Loving the complexity of one’s own system so that you can create more in it and show off metrics falls short when others try to use it is the downfall of a super-capable engineer. Simplicity is king because it scales and enables collaboration at the company scale.

Good software engineering ultimately will make the task of machine learning easier. The data will be more available and more uniform for distillation into products and value.

Machine Learning Engineering— building a knowledge network

Learning engineers are distilling logged knowledge (data) and creating decision boundaries. The decision boundaries are frequently nonlinear, and frequently difficult to interpret (such as a trading agent or a robot planner), but they are decision boundaries informed by data.

Machine learning engineers think in the space of Models, Deployment, and Impact.

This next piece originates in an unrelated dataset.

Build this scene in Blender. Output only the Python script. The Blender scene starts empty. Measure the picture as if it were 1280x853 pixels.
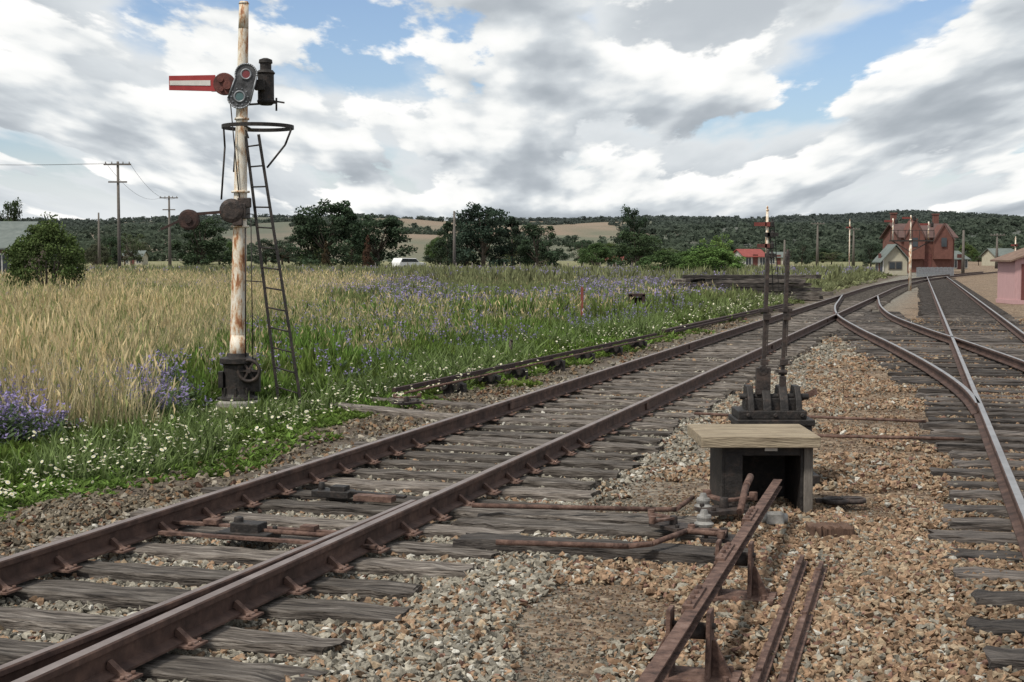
import bpy, bmesh, math, random
import numpy as np
from mathutils import Vector, Matrix
random.seed(7); rng = np.random.default_rng(7)
sc = bpy.context.scene
COL = sc.collection
F = 1778.0; CH = 1.81; PITCH = math.atan((426.5-320)/F)
cP, sP = math.cos(PITCH), math.sin(PITCH)
def G(px, py, z=0.0):
    dx=(px-640)/F; dy=-(py-426.5)/F
    d=Vector((dx, cP+dy*sP, -sP+dy*cP)); t=(z-CH)/d.z
    return Vector((d.x*t, d.y*t, z))
def zat(py, Y):
    dy=-(py-426.5)/F
    return CH + Y*(-sP+dy*cP)/(cP+dy*sP)
def xat(px, Y): return (px-640)/F*Y
def sof(x,y): return .953*x-.303*y+4.238
def track_pt(s,Y): return Vector((-4.447+.318*Y+s/.953, Y, 0))

# ------------------------------------------------------------------ materials
def nt(name):
    m=bpy.data.materials.new(name); m.use_nodes=True
    t=m.node_tree; b=t.nodes['Principled BSDF']; return m,t,b
def ramp(t, cols):
    r=t.nodes.new('ShaderNodeValToRGB'); e=r.color_ramp.elements
    n=len(cols)
    for i,c in enumerate(cols):
        p=i/(n-1)
        if isinstance(c[0],(tuple,list)): p=c[1]; c=c[0]
        if i==0: el=e[0]; el.position=p
        elif i==n-1 : el=e[-1]; el.position=p
        else: el=e.new(p)
        el.color=(*c,1)
    return r
def M(name,cols,scale=8,rough=.85,metal=0,bump=.3,detail=6,stretch=(1,1,1),lo=.3,hi=.7,rand=0.0,bscale=None,spec=.3):
    m,t,b=nt(name); n=t.nodes; l=t.links
    tc=n.new('ShaderNodeTexCoord'); mp=n.new('ShaderNodeMapping'); mp.inputs['Scale'].default_value=stretch
    l.new(tc.outputs['Object'],mp.inputs['Vector'])
    no=n.new('ShaderNodeTexNoise'); no.inputs['Scale'].default_value=scale; no.inputs['Detail'].default_value=detail; no.inputs['Roughness'].default_value=.65
    if rand:
        oi=n.new('ShaderNodeObjectInfo'); ml=n.new('ShaderNodeMath'); ml.operation='MULTIPLY'; ml.inputs[1].default_value=37
        l.new(oi.outputs['Random'],ml.inputs[0]); ad=n.new('ShaderNodeVectorMath'); ad.operation='ADD'
        l.new(mp.outputs[0],ad.inputs[0]); l.new(ml.outputs[0],ad.inputs[1]); vec=ad.outputs[0]
    else: vec=mp.outputs[0]
    l.new(vec,no.inputs['Vector'])
    k=len(cols); r=ramp(t,[(c,lo+(hi-lo)*i/(k-1)) for i,c in enumerate(cols)])
    l.new(no.outputs['Fac'],r.inputs['Fac'])
    out=r.outputs['Color']
    if rand:
        mr=n.new('ShaderNodeMapRange'); mr.inputs['To Min'].default_value=1-rand; mr.inputs['To Max'].default_value=1+rand
        l.new(oi.outputs['Random'],mr.inputs['Value'])
        vm=n.new('ShaderNodeVectorMath'); vm.operation='SCALE'; l.new(out,vm.inputs[0]); l.new(mr.outputs[0],vm.inputs['Scale']); out=vm.outputs[0]
    l.new(out,b.inputs['Base Color'])
    b.inputs['Roughness'].default_value=rough; b.inputs['Metallic'].default_value=metal
    b.inputs['Specular IOR Level'].default_value=spec
    if bump:
        n2=n.new('ShaderNodeTexNoise'); n2.inputs['Scale'].default_value=bscale or scale*3; n2.inputs['Detail'].default_value=5
        l.new(vec,n2.inputs['Vector'])
        bp=n.new('ShaderNodeBump'); bp.inputs['Strength'].default_value=bump; bp.inputs['Distance'].default_value=.02
        l.new(n2.outputs['Fac'],bp.inputs['Height']); l.new(bp.outputs[0],b.inputs['Normal'])
    return m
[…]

  • Models: When should I use a deep model or a Bayesian approximation? Knowing which systems generalize better, can be fine-tuned on-device, and are interpretable is the key for machine learning engineers. Also, the expertise over models is what makes ML PhD’s such valuable hires for technology companies.
  • Deployment: Many companies have defined their niche in this area. Device scale artificial intelligence is the current push for consumer electronic companies (ahem, Apple) and model efficiency dominates costs of the digital goliaths. (Facebook, Google, etc). Tesla dominates the automative automation market with unmatched cloud car updates. Next is how individual engineers contribute — more specific models for specific tasks will add up in our lives, and the efficiency of models will change internet speeds and battery life.
  • Impact: Ethics. Does the model I am deploying benefit a subgroup at the cost of another? This is something ML engineers need in their repertoire because the dataset you choose and train on will be reflected in your product. Consider if a dataset is collected from a sample of 100 pre-alpha users, how will that translate when it touches millions of unknowing eyes? Data transparency is behind and individuals need to be accountable.

When surveying options for implementation, other machine learners want to be able to extract and mirror useful code in a modular fashion, enabling rapid evolution. I’ve tried to utilize multiple state-of-the-art projects that were trapped in too many layers internally to take the next step and make them impactful at scale in the real world — which is why simplicity is king.

The Theme — Digital is Cheap, Simplicity is King

Both the engineering roles leverage the face that iterating in the digital domain is cheap and fast — every marginal user adds high value at a low cost. With this, the simplest methods tend to dominate because they can be so pervasive — simple methods have better generalization in learning and better interfacing in software.

The best engineering students don’t optimize within the box given to them, they look for cracks that’ll totally change the nature of the game. In software engineering, that is in the form of using new tools and data structures, in machine learning engineering that’ll be in tweaking a new model type or how it is deployed. I suspect as software engineering becomes increasingly automated, machine learning engineers will drive the best companies.

This post was inspired by a conversation on the Artificial Intelligence Podcast, with Lex Friedman hosting Andrew Ng, when discussing the impact that Massive Online Open Courses are having, how computer science is taught, and how the big tech companies dominate markets.